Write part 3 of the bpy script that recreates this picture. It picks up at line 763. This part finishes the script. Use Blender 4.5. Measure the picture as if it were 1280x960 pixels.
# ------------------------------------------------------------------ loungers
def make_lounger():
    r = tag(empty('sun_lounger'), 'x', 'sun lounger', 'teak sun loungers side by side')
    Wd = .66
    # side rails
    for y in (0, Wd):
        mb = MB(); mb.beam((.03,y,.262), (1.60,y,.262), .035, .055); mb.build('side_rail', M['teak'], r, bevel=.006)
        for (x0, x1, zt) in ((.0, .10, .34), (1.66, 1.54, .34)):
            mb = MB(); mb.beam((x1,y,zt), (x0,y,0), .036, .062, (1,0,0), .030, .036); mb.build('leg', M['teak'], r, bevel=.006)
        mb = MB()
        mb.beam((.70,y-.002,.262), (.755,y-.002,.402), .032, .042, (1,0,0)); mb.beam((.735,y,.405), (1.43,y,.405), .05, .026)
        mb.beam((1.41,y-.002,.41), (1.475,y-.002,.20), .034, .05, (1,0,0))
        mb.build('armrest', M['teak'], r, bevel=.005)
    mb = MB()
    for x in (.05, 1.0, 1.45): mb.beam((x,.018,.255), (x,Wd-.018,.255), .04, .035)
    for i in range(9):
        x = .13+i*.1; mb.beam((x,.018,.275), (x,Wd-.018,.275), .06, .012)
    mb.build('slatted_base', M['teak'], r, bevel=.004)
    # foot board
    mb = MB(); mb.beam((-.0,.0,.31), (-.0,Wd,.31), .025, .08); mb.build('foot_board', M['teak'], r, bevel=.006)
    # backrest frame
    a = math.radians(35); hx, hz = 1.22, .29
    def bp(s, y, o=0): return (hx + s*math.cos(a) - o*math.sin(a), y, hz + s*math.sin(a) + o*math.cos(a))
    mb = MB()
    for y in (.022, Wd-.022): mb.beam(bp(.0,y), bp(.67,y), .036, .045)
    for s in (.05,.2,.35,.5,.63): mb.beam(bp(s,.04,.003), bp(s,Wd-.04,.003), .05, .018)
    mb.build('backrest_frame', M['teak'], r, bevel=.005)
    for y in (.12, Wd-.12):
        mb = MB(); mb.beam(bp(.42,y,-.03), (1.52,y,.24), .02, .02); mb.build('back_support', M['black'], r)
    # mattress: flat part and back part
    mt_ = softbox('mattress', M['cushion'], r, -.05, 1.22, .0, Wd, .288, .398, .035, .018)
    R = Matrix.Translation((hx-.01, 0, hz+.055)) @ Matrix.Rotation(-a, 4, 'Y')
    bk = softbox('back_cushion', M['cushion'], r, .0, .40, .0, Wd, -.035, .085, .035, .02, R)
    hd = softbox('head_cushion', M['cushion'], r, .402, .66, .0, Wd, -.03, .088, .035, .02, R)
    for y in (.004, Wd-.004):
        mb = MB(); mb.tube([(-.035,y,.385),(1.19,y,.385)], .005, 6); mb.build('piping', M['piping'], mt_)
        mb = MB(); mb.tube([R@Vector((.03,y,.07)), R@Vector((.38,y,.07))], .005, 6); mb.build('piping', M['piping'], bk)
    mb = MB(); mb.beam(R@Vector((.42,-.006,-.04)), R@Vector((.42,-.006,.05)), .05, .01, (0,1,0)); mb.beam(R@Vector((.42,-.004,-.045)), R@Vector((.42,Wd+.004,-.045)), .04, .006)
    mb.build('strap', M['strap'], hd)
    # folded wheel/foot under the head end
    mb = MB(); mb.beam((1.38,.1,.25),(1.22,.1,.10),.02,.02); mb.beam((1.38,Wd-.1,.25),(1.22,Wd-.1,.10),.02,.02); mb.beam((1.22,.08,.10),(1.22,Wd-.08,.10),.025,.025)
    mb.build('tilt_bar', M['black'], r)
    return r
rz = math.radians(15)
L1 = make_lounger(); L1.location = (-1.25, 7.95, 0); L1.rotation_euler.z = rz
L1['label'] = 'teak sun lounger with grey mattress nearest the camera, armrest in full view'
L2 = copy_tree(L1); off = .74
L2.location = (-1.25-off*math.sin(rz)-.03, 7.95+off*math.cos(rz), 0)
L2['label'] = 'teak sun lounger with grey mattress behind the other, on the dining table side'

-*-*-

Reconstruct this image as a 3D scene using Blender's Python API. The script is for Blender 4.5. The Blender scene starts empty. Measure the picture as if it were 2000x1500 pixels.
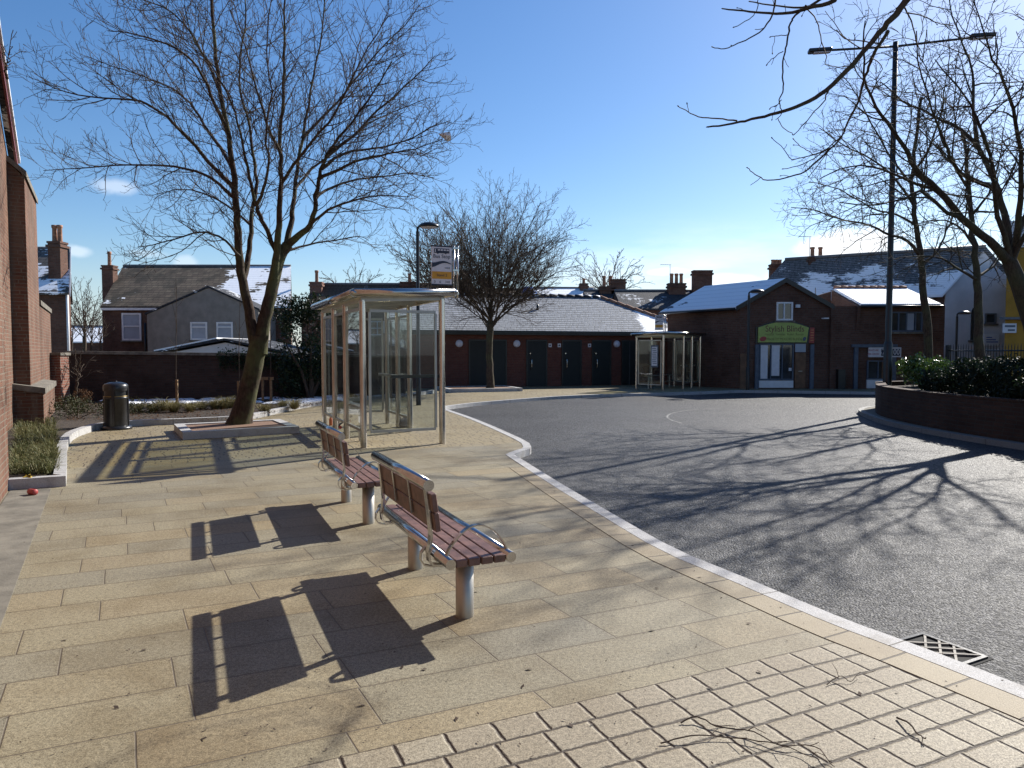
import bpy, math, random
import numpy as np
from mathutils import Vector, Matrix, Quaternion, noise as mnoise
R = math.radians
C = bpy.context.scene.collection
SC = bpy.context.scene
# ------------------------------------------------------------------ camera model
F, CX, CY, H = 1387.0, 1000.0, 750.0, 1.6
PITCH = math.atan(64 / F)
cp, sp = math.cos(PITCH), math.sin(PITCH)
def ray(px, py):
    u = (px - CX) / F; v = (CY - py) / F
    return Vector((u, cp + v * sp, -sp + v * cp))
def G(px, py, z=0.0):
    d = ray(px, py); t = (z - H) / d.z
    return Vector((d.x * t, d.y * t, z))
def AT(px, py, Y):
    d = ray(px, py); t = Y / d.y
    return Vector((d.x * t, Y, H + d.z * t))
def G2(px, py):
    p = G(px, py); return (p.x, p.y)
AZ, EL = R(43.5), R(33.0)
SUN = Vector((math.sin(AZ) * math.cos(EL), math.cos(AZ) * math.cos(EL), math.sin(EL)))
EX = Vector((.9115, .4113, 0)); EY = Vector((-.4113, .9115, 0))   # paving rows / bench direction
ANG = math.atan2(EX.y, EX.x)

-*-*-

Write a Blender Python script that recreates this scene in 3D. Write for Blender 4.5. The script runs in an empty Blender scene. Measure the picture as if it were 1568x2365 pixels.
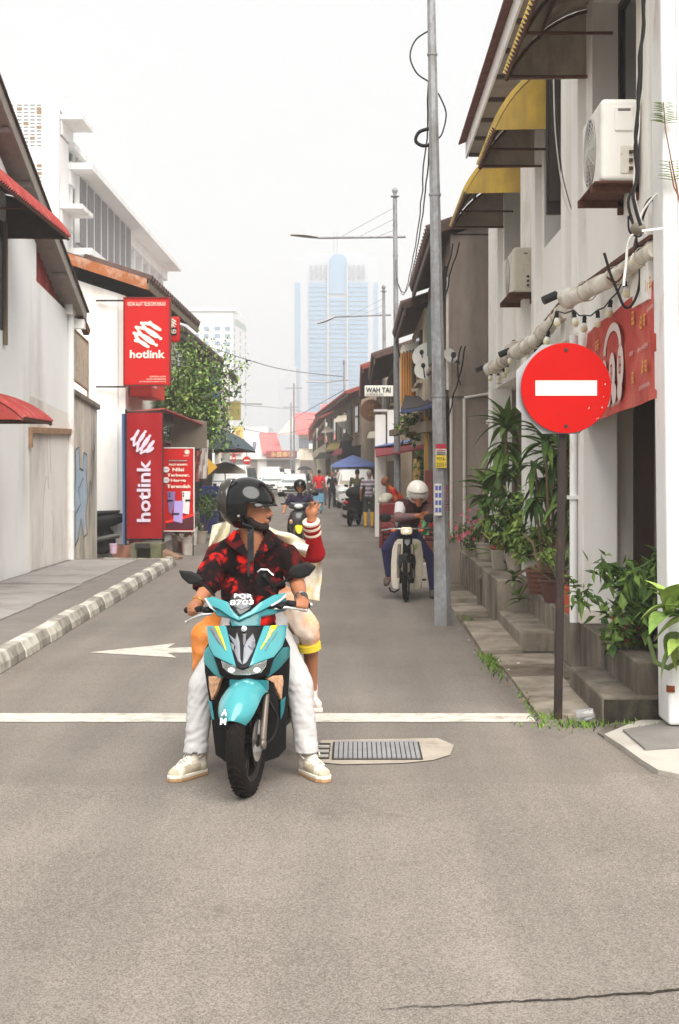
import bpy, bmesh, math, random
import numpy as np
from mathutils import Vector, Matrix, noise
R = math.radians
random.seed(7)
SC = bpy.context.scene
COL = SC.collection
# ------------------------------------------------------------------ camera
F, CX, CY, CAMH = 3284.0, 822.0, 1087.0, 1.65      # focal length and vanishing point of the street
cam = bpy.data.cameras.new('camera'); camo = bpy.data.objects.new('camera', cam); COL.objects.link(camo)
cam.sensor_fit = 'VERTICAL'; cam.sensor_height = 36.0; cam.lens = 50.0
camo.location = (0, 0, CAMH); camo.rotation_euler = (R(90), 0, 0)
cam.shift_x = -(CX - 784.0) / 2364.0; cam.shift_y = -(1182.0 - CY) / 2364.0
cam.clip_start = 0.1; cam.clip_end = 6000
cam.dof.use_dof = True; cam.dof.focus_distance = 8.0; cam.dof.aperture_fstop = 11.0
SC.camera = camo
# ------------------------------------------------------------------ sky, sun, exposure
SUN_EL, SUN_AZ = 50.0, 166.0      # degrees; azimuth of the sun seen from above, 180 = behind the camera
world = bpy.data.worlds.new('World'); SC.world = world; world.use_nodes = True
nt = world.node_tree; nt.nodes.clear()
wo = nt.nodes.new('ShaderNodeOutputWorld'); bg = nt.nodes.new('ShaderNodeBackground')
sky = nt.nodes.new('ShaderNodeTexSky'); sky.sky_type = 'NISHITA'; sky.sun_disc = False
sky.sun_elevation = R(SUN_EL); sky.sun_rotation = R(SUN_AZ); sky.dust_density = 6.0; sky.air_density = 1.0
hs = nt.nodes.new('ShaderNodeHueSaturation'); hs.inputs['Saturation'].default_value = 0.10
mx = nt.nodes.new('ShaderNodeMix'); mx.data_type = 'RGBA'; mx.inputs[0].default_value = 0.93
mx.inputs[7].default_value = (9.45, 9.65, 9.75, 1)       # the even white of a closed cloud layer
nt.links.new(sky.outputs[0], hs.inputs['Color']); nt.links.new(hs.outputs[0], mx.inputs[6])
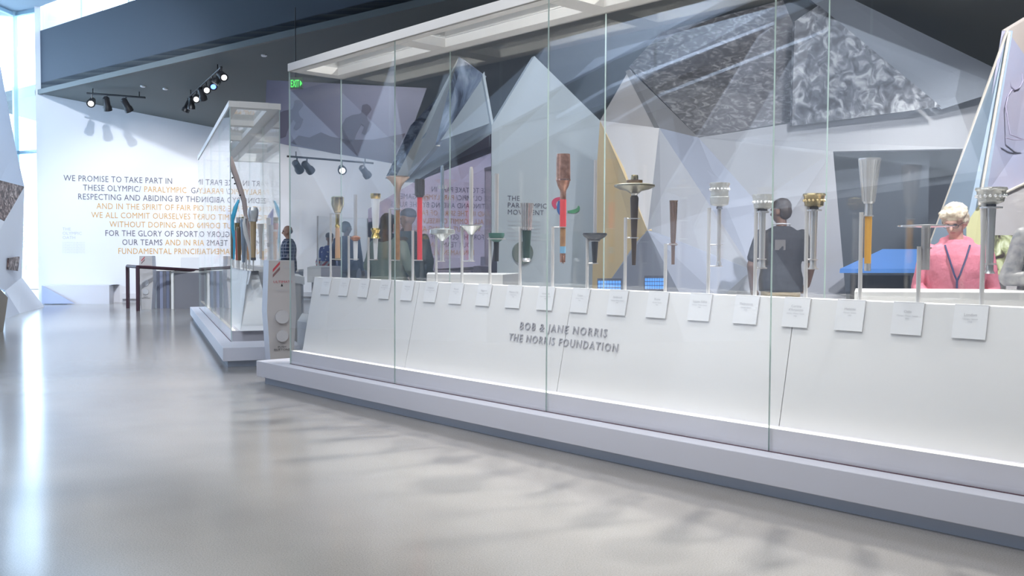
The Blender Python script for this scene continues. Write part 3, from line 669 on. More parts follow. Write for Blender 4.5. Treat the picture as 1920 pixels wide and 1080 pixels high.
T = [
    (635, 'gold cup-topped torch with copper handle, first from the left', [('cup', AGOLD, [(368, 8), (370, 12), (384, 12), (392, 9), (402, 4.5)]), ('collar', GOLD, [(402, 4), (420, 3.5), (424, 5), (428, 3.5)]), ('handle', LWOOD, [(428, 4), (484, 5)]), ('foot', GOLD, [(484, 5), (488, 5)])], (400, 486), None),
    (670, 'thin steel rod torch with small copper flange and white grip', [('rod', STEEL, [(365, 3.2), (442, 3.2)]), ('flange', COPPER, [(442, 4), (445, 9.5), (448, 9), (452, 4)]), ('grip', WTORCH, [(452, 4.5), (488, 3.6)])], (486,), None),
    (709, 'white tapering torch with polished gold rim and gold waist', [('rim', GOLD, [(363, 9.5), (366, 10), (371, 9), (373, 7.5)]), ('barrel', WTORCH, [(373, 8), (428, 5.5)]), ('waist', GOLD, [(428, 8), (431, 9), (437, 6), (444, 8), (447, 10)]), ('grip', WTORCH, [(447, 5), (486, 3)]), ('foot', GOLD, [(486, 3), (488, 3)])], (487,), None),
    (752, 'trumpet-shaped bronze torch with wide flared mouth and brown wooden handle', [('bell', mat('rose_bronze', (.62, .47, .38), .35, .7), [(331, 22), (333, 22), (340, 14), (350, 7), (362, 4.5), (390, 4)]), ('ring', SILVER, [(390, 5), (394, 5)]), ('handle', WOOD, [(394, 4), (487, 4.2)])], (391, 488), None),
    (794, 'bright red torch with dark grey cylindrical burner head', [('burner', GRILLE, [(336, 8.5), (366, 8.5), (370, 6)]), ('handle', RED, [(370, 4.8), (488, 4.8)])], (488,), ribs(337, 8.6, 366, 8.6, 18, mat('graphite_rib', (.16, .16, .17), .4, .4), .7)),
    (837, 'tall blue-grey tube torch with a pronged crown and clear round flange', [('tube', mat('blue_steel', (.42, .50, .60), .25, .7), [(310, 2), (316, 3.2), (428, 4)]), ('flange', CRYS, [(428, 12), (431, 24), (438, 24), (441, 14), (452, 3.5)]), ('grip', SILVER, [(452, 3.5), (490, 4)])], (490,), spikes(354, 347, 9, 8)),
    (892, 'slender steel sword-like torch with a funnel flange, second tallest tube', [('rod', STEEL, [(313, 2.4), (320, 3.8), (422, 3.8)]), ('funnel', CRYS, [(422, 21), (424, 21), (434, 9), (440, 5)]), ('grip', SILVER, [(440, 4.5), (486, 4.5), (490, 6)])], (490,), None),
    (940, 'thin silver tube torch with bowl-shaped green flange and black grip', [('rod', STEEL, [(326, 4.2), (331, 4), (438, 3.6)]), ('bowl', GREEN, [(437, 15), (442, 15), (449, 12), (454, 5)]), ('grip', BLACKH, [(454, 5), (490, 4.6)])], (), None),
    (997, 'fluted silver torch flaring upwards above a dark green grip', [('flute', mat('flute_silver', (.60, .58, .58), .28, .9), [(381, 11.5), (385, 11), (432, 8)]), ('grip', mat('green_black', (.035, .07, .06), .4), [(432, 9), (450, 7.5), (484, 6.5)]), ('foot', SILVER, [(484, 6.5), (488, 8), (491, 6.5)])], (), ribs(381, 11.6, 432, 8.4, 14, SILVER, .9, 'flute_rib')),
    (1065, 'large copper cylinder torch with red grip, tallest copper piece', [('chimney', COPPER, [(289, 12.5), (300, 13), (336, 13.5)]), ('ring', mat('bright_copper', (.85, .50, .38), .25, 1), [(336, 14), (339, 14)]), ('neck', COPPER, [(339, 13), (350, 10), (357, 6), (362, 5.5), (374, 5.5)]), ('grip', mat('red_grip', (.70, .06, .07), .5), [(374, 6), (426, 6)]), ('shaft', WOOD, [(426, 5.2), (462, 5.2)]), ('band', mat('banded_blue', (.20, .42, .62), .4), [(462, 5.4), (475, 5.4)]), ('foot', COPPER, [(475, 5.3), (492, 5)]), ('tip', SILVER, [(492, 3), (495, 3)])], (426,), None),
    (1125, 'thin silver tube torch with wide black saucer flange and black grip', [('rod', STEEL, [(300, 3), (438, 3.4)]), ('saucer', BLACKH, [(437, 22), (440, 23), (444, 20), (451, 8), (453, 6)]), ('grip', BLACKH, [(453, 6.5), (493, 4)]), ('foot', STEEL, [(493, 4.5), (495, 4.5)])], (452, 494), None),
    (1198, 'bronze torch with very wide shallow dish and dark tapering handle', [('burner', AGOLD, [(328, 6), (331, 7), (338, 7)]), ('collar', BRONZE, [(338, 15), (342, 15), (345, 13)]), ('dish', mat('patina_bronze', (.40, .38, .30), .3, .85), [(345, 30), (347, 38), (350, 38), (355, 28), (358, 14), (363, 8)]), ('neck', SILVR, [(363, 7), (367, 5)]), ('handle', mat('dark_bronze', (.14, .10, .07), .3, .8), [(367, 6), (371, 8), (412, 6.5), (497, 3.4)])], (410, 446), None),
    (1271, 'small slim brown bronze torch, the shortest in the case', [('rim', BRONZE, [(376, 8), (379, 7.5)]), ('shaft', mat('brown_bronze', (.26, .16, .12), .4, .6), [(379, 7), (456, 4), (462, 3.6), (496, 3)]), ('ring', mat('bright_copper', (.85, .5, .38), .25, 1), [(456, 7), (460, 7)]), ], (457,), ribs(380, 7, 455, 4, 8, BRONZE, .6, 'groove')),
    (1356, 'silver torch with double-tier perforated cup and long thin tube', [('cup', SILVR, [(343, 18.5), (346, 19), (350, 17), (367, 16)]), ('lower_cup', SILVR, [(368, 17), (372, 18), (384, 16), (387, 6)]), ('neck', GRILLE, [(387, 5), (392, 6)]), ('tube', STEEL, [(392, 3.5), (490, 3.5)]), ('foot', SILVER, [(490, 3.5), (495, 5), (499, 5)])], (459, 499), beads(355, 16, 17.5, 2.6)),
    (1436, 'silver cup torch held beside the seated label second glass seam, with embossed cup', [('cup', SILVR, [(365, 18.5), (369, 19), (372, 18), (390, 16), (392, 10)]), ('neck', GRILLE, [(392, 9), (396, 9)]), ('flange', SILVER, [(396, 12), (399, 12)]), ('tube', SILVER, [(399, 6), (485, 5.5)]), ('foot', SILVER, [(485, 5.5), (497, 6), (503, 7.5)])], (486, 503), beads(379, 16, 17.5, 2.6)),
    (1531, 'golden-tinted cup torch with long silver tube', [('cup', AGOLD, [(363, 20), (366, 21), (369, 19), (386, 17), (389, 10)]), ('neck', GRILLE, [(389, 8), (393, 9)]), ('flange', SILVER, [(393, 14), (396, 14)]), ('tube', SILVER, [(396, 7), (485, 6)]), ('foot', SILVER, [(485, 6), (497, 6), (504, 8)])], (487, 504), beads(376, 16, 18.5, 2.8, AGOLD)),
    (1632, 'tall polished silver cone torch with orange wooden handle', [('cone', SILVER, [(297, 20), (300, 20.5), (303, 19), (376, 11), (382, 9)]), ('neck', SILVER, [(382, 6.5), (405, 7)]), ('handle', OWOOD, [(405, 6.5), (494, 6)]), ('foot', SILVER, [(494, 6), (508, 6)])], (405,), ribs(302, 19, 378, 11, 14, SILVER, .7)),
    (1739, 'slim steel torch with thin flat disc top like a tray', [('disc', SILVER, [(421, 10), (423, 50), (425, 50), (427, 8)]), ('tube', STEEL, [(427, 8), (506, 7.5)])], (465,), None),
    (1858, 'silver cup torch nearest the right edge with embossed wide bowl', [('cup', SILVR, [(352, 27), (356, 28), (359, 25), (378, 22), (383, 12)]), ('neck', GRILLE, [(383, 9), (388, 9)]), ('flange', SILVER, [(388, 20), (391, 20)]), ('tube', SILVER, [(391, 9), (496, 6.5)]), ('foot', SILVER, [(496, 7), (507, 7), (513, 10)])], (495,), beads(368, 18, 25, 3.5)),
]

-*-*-

REQUEST: In the entries above, find each line with the word "empty" and copy it.

TASK ANSWER:
    r = tag(empty('sun_lounger'), 'x', 'sun lounger', 'teak sun loungers side by side')
Reconstruct this image as a 3D scene using Blender's Python API. The script is for Blender 4.5. The Blender scene starts empty. Measure the picture as if it were 2000x1500 pixels.
Write a Blender Python script that recreates this scene in 3D. Write for Blender 4.5. The script runs in an empty Blender scene. Measure the picture as if it were 1568x2365 pixels.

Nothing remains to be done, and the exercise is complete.